Fabrizio Sedda
C’è un filo invisibile, come quello di un ragno, che lega il disastro aviatorio dell’elicottero Volpe 132, precipitato in Sardegna il 2 marzo 1994, con l’omicidio di Ilaria Alpi e Miran Hrovatin (Mogadiscio, 20 marzo 1994). Probabilmente anche la caduta di questo elicottero fa parte di quelle stragi avvenute in Italia fino agli inizi degli anni ‘90 e, probabilmente, se Pasolini fosse stato ancora in vita, avrebbe incluso questo fatto di cronaca nera nella famosa lettera che pubblicò sul Corriere della Sera nel 1974, intitolata: Cos’è questo golpe? Io so. Mi viene in mente la frase finale della lettera di Pasolini: “Io so. Ma non ho le prove. Non ho nemmeno indizi! […] La ricostruzione della verità a proposito di ciò che è successo in Italia, a partire dal 1968, non è poi così difficile”.
Salto di Quirra. Esercitazioni con uranio impoverito
Siamo a Salto di Quirra, in Sardegna, davanti al Poligono missilistico di Feraxi, a nord di Capo Ferrato (costa sud orientale della Sardegna), quattro persone del luogo, intorno alle 19:15/30, Giovanni Utzeri, Luigi Marini, Antonio Cuccu e Giuseppe Zuncheddu, vedono da angolazioni diverse un elicottero della GdF, velivolo Volpe 132, A-109 (Augusta 109), sorvolare questa zona, incendiarsi, esplodere e precipitare in mare. Tutti e quattro i testimoni oculari hanno dichiarato che l’elicottero in questione è caduto in prossimità di una nave portacontainer (in seguito identificata con il mercantile Lucina), ancorata in quel tratto di mare, dove la motovedetta G.63 Colombina della GdF seguiva l’elicottero. Nell’immediatezza dei fatti le forze dell’ordine della zona hanno raccolto le dichiarazioni dei quattro testimoni; in seguito, hanno negato addirittura l’esistenza del mercantile a Feraxi. Secondo alcuni abitanti della zona, invece, il Lucina avrebbe preso rapidamente il largo dopo l’abbattimento dell’elicottero.
Poligono Interforze di Salto di Quirra (Sardegna)

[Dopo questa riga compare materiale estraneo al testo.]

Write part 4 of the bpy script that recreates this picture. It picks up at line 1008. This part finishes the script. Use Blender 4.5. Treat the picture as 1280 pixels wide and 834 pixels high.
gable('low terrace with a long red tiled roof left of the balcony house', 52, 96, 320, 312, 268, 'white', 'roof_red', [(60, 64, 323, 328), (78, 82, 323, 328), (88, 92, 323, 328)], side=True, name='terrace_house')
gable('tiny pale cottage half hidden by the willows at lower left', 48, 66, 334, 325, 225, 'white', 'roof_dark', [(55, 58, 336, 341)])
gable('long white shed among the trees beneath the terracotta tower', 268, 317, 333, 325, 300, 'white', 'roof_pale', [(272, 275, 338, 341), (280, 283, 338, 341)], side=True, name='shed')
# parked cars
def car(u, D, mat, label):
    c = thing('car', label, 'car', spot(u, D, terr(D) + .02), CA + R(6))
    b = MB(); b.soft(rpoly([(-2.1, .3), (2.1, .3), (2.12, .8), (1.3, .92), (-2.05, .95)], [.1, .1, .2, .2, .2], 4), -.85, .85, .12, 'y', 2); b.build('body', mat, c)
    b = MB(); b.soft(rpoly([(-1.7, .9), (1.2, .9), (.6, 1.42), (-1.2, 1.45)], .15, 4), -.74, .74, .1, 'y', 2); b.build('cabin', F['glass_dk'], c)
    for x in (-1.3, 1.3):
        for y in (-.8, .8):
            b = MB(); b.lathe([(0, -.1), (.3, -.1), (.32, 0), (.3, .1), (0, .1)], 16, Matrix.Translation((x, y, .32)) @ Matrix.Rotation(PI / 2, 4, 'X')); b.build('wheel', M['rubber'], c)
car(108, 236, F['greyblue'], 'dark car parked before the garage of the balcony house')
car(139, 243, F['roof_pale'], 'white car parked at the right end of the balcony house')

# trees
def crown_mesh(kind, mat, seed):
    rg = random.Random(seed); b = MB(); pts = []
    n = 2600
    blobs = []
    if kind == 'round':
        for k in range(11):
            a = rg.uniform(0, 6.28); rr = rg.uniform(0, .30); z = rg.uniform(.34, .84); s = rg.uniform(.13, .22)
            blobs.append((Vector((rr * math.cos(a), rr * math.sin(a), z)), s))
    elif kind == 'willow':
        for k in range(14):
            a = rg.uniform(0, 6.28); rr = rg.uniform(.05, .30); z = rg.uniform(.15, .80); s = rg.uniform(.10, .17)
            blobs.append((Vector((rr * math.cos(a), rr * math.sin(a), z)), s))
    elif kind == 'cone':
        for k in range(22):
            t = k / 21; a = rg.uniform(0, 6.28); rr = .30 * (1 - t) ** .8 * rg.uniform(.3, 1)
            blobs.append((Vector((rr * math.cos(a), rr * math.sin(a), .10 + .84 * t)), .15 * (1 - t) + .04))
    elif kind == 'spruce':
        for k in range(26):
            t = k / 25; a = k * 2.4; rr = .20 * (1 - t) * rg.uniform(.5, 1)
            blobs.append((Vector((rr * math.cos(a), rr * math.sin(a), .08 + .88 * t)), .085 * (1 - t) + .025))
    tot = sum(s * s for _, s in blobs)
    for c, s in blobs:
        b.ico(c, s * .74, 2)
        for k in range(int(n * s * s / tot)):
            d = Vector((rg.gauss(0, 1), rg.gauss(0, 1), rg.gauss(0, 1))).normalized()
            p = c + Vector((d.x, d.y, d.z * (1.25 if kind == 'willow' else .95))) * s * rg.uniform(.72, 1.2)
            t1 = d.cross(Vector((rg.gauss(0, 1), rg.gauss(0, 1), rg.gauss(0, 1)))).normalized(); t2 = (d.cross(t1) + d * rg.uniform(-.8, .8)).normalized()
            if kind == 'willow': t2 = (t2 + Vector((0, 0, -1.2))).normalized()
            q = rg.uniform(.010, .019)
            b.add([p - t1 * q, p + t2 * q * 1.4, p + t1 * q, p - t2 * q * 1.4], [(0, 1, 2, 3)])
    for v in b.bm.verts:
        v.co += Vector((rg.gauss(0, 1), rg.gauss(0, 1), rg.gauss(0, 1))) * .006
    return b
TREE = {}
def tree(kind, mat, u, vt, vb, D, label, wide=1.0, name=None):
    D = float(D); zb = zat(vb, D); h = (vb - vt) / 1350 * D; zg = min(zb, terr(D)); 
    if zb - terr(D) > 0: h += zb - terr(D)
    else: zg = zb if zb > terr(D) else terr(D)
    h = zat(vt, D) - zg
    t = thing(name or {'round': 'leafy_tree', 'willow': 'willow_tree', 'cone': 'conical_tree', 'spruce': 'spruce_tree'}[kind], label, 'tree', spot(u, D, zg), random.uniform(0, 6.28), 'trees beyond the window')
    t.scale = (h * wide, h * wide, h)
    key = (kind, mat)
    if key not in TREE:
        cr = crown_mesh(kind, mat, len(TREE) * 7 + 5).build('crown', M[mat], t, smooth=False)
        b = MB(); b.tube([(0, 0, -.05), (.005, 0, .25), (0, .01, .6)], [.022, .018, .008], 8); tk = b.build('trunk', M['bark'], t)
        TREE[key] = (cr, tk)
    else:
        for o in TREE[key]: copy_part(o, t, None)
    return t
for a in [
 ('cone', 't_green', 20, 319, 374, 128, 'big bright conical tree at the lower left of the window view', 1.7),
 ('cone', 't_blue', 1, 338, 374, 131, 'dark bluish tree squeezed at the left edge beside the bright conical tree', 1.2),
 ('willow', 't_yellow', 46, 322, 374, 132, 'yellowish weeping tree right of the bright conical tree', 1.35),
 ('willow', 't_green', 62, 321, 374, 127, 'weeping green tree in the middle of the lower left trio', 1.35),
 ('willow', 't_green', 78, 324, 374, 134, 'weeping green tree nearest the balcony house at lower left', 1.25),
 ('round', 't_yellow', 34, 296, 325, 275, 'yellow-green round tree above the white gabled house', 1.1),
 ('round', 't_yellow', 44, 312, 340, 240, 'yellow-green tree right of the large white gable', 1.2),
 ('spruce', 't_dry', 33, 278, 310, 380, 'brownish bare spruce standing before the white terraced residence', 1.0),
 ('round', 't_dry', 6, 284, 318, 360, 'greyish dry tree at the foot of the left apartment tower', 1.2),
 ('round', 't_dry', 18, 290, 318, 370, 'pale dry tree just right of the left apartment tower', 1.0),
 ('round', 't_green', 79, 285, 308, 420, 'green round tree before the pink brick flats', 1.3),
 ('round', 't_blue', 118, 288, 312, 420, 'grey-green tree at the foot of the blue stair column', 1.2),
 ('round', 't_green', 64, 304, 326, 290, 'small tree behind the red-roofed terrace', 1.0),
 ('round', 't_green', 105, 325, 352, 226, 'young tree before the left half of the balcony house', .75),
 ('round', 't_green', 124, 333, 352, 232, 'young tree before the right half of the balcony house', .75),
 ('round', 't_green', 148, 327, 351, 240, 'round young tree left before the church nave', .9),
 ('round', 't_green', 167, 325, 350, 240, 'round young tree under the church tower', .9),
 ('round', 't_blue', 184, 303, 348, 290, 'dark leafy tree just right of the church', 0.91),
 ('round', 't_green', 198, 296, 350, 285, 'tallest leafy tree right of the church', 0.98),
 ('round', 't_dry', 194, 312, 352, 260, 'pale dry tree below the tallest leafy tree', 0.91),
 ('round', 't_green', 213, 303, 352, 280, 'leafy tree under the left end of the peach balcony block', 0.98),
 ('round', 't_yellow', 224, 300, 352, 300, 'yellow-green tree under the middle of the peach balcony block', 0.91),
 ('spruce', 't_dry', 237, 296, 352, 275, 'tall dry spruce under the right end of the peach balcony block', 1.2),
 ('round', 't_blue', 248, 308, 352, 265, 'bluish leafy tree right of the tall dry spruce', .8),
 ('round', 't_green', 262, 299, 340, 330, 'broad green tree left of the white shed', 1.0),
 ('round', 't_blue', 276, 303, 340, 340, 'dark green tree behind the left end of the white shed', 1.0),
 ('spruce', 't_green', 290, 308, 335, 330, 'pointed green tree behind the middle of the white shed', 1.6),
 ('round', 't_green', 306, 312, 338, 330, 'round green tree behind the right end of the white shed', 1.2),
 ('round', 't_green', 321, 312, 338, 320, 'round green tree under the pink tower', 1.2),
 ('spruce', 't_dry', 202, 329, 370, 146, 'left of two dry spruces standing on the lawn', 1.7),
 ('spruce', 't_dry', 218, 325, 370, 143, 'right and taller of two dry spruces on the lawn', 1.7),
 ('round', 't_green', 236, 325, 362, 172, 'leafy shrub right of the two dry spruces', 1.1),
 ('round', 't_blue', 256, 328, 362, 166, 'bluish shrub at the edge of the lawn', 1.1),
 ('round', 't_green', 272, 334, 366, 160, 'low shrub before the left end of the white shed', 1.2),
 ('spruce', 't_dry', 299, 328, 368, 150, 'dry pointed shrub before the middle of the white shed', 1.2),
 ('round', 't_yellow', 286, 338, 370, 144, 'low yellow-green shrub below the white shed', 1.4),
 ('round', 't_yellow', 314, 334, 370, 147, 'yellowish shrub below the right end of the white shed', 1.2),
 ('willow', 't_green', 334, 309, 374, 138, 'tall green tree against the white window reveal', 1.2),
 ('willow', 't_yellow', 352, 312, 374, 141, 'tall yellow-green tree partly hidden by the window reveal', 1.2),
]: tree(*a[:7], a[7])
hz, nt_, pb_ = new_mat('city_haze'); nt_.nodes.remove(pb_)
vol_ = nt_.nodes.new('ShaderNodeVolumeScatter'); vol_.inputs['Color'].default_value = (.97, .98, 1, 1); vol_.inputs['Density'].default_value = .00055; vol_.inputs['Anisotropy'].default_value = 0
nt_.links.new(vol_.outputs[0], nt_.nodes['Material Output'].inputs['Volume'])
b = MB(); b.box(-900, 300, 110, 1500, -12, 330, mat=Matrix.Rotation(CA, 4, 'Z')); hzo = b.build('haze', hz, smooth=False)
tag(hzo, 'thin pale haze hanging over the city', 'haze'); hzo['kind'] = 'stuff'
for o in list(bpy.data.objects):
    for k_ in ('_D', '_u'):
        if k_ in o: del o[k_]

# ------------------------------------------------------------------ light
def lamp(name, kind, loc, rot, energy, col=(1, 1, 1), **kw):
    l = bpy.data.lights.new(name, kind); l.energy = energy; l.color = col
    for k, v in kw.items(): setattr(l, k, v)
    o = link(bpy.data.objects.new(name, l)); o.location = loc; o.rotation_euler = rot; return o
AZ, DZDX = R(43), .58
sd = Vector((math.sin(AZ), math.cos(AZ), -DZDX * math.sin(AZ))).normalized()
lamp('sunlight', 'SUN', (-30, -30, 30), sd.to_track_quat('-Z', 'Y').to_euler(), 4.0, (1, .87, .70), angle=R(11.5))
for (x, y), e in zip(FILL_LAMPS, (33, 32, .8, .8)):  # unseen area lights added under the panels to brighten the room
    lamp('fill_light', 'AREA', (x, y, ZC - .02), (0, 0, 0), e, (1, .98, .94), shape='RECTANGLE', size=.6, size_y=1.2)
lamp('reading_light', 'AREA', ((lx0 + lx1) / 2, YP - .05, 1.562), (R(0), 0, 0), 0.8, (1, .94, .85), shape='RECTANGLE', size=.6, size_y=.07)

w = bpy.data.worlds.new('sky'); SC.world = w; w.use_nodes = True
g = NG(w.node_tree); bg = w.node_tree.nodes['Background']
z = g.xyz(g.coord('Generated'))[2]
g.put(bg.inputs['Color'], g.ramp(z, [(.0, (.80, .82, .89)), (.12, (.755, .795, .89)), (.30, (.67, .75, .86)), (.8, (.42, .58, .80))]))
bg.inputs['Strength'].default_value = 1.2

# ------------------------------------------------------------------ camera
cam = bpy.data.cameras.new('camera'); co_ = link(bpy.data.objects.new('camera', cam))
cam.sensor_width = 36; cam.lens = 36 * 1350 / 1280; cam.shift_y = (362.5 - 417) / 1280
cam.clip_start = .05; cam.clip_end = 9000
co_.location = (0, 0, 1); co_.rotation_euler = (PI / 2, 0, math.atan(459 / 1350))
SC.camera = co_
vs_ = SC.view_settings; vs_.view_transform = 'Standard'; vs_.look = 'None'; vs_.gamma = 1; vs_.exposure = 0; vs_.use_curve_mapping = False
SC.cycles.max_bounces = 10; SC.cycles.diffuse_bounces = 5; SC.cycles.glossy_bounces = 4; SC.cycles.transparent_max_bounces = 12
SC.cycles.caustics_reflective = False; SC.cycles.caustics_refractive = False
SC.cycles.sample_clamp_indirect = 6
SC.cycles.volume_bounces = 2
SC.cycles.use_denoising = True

Alla presenza del tenente cololonnello dell’Aeronautica militare, Enrico Moraccini, capo della Commissione d’Inchiesta per accertare la dinamica dei fatti, del maresciallo di P.G. Angelo Anedda e del brigadiere Giuseppe Madera, Luigi Marini, alcuni giorni dopo la tragedia, ha messo per iscritto le dichiarazioni rese il giorno dell’ “incidente”:
[…] “La sera del 2 marzo 1994, intorno alle 19:15/:25, mentre pescavo sul fiume Picocca, ho sentito un rumore di motori in lontananza e, scrutando il cielo, ho cercato di capire da dove venisse. In quell’attimo, in direzione di Capo Ferrato, sul lato sinistro, guardando il mare, ho visto un fascio di luce salire dal basso verso l’alto e subito ricadere verso il basso. Da quel momento il rumore è cessato”.
La luce salita dal basso verso l’alto e ridiscesa al suolo era un missile terra aria, uno FIM-92 Stinger?
Gianfranco Deriu
In questo presunto incidente muoiono il maresciallo Gianfranco Deriu, 41 anni e il brigadiere Fabrizio Sedda, 28 anni. I due sottufficiali risultano ancora dispersi in mare; che fine hanno fatto i loro corpi?
“A bordo della Volpe 132 mi sento più sicuro che al volante della mia auto”, diceva il maresciallo Deriu ai suoi colleghi. Gianfranco Deriu aveva maturato 25 anni di onorato servizio e migliaia di ore di volo tanto da diventare il più esperto elicotterista della Sardegna; ha lasciato una moglie e due figli.
“Fabrizio è morto perché insieme al suo collega aveva scoperto un traffico illecito di droga ed armi dove sono coinvolti organi delle istituzioni italiane e straniere”, così ha scritto alla famiglia Sedda un anonimo rimasto tale fino ad oggi, spiegando il perché della fine tragica del giovane militare. Fabrizio Sedda aveva la passione per il volo ed era considerato un pilota esperto e affidabile; da Milano era ritornato in Sardegna e, da circa due mesi, prestava servizio al II° gruppo Nucleo elicotteristi del comando GdF di Cagliari. Sedda si era fatto subito stimare dai colleghi, supportando Deriu nelle ronde di controllo sulla costa.